What you are asked to do:
The lines from the top of the material through the line with "framed('framed_snow_landscape', 'square winter" are to be set down exactly. Leave the pictures out.
━━━━━━━━━━━━━━━━
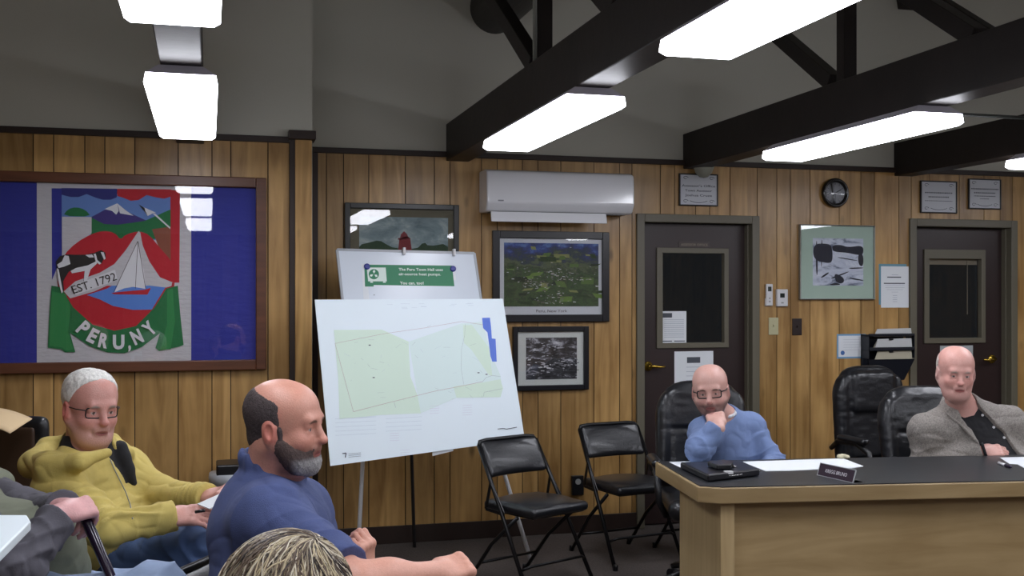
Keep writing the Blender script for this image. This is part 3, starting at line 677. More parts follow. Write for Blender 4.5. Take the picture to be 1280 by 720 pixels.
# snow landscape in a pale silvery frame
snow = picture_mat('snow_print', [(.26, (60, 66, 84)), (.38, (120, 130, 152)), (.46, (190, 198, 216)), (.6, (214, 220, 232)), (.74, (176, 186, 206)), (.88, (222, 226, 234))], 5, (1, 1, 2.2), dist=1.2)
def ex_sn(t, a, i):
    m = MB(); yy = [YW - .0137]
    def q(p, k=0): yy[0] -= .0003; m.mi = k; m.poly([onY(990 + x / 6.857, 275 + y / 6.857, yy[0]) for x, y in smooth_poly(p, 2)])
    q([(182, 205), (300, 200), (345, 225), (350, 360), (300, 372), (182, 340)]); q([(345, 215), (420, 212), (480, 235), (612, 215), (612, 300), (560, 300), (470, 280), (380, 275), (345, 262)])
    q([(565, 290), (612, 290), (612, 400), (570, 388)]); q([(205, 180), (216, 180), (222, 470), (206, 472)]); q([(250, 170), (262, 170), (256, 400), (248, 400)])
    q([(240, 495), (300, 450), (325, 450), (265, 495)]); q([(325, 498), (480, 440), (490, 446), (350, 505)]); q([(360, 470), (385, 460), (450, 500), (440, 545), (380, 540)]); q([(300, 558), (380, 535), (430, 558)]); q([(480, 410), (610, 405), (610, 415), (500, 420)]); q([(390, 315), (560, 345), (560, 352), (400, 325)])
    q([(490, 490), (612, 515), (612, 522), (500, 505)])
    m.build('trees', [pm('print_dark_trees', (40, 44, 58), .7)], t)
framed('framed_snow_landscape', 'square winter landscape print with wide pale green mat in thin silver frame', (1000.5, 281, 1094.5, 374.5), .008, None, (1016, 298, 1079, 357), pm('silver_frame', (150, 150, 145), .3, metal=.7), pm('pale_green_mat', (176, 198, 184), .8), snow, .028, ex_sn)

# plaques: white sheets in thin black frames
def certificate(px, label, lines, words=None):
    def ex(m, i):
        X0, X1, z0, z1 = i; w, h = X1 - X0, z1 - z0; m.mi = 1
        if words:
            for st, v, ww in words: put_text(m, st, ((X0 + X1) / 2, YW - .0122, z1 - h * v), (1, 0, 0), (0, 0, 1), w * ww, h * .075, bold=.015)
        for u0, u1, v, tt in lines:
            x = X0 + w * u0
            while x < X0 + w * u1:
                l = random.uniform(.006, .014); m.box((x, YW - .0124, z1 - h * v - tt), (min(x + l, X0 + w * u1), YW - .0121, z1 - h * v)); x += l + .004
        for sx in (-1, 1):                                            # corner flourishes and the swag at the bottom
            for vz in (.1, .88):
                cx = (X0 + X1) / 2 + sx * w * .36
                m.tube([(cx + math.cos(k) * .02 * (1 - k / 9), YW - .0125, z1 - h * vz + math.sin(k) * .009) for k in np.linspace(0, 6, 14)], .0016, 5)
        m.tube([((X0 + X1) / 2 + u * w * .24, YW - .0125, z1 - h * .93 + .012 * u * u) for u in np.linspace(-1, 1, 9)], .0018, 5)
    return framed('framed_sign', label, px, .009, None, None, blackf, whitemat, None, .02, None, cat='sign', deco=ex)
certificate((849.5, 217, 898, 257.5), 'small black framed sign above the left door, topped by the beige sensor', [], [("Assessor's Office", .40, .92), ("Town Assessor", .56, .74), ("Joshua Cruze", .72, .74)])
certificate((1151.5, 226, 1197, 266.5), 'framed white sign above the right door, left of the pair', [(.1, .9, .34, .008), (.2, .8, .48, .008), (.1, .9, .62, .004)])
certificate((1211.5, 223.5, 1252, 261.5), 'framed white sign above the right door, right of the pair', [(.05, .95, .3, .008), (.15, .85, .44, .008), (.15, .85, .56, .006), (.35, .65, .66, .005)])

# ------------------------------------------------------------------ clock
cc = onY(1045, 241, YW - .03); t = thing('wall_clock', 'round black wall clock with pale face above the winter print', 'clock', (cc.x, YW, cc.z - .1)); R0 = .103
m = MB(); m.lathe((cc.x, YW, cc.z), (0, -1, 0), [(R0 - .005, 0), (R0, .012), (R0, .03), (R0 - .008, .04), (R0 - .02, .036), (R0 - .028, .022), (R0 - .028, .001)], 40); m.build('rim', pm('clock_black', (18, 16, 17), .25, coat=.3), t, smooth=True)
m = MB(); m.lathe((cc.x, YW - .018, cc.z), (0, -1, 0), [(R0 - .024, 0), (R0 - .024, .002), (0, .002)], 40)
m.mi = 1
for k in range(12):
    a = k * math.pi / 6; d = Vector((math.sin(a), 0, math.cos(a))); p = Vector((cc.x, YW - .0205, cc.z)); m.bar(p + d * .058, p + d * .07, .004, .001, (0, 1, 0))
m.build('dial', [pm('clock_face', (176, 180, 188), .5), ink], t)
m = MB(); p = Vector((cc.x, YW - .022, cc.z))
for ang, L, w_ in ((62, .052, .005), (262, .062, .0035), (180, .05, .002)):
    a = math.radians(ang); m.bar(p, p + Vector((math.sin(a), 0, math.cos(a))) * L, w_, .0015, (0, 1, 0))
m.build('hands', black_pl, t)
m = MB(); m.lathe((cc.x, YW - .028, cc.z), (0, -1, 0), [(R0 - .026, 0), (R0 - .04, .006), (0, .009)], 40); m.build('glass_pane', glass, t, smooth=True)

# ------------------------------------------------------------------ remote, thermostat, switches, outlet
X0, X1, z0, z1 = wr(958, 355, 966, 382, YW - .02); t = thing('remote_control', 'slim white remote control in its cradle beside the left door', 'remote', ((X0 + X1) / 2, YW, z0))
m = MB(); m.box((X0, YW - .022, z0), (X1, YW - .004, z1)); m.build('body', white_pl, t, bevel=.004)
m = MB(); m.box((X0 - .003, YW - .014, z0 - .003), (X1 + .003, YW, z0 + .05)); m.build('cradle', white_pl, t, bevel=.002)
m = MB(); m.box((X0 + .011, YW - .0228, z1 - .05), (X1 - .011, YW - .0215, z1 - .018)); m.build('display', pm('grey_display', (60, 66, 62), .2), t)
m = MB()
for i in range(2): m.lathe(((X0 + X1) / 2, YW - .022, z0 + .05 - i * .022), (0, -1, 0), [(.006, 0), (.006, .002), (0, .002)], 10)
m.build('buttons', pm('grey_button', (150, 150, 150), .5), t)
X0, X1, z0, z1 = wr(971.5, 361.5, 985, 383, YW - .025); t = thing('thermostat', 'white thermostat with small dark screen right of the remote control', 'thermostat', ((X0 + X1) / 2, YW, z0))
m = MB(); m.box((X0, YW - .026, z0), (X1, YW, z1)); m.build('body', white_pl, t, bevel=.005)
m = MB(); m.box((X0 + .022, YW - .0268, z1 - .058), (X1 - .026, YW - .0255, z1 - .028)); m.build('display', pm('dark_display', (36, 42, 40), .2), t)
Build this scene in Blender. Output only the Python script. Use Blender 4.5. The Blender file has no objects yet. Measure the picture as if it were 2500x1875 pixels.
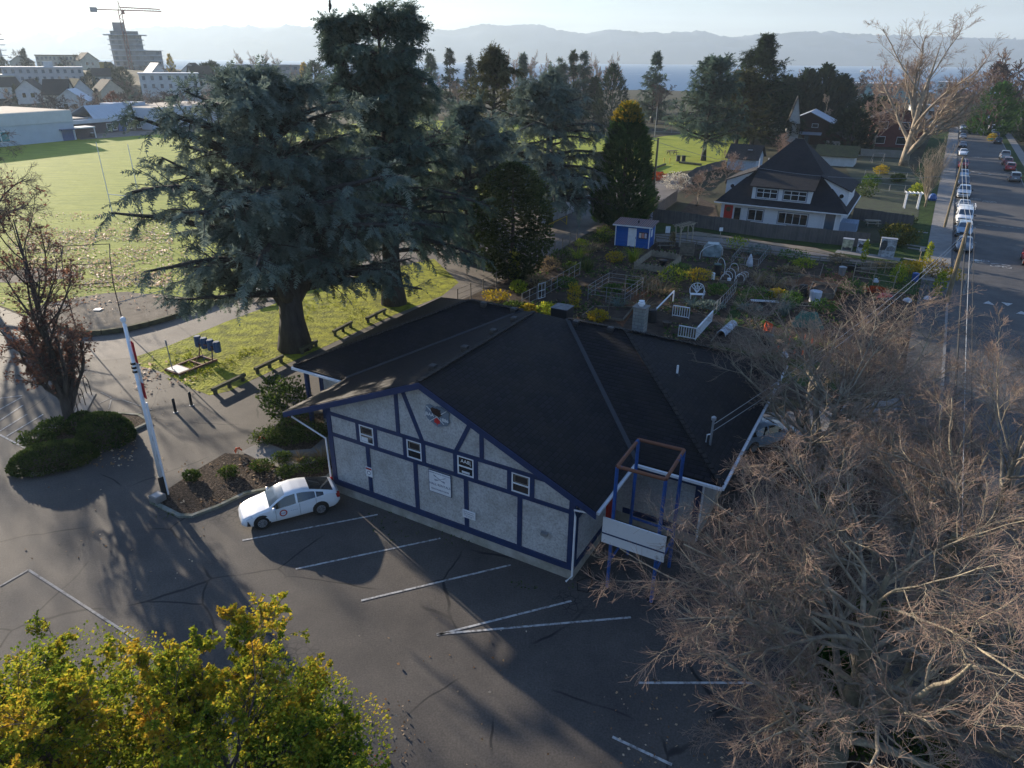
━━━━━━━━━━━━━━━━
Response below:
Keep writing the Blender script for this image. This is part 3, starting at line 677. More parts follow. Write for Blender 4.5. Take the picture to be 1280 by 720 pixels.
# snow landscape in a pale silvery frame
snow = picture_mat('snow_print', [(.26, (60, 66, 84)), (.38, (120, 130, 152)), (.46, (190, 198, 216)), (.6, (214, 220, 232)), (.74, (176, 186, 206)), (.88, (222, 226, 234))], 5, (1, 1, 2.2), dist=1.2)
def ex_sn(t, a, i):
    m = MB(); yy = [YW - .0137]
    def q(p, k=0): yy[0] -= .0003; m.mi = k; m.poly([onY(990 + x / 6.857, 275 + y / 6.857, yy[0]) for x, y in smooth_poly(p, 2)])
    q([(182, 205), (300, 200), (345, 225), (350, 360), (300, 372), (182, 340)]); q([(345, 215), (420, 212), (480, 235), (612, 215), (612, 300), (560, 300), (470, 280), (380, 275), (345, 262)])
    q([(565, 290), (612, 290), (612, 400), (570, 388)]); q([(205, 180), (216, 180), (222, 470), (206, 472)]); q([(250, 170), (262, 170), (256, 400), (248, 400)])
    q([(240, 495), (300, 450), (325, 450), (265, 495)]); q([(325, 498), (480, 440), (490, 446), (350, 505)]); q([(360, 470), (385, 460), (450, 500), (440, 545), (380, 540)]); q([(300, 558), (380, 535), (430, 558)]); q([(480, 410), (610, 405), (610, 415), (500, 420)]); q([(390, 315), (560, 345), (560, 352), (400, 325)])
    q([(490, 490), (612, 515), (612, 522), (500, 505)])
    m.build('trees', [pm('print_dark_trees', (40, 44, 58), .7)], t)
framed('framed_snow_landscape', 'square winter landscape print with wide pale green mat in thin silver frame', (1000.5, 281, 1094.5, 374.5), .008, None, (1016, 298, 1079, 357), pm('silver_frame', (150, 150, 145), .3, metal=.7), pm('pale_green_mat', (176, 198, 184), .8), snow, .028, ex_sn)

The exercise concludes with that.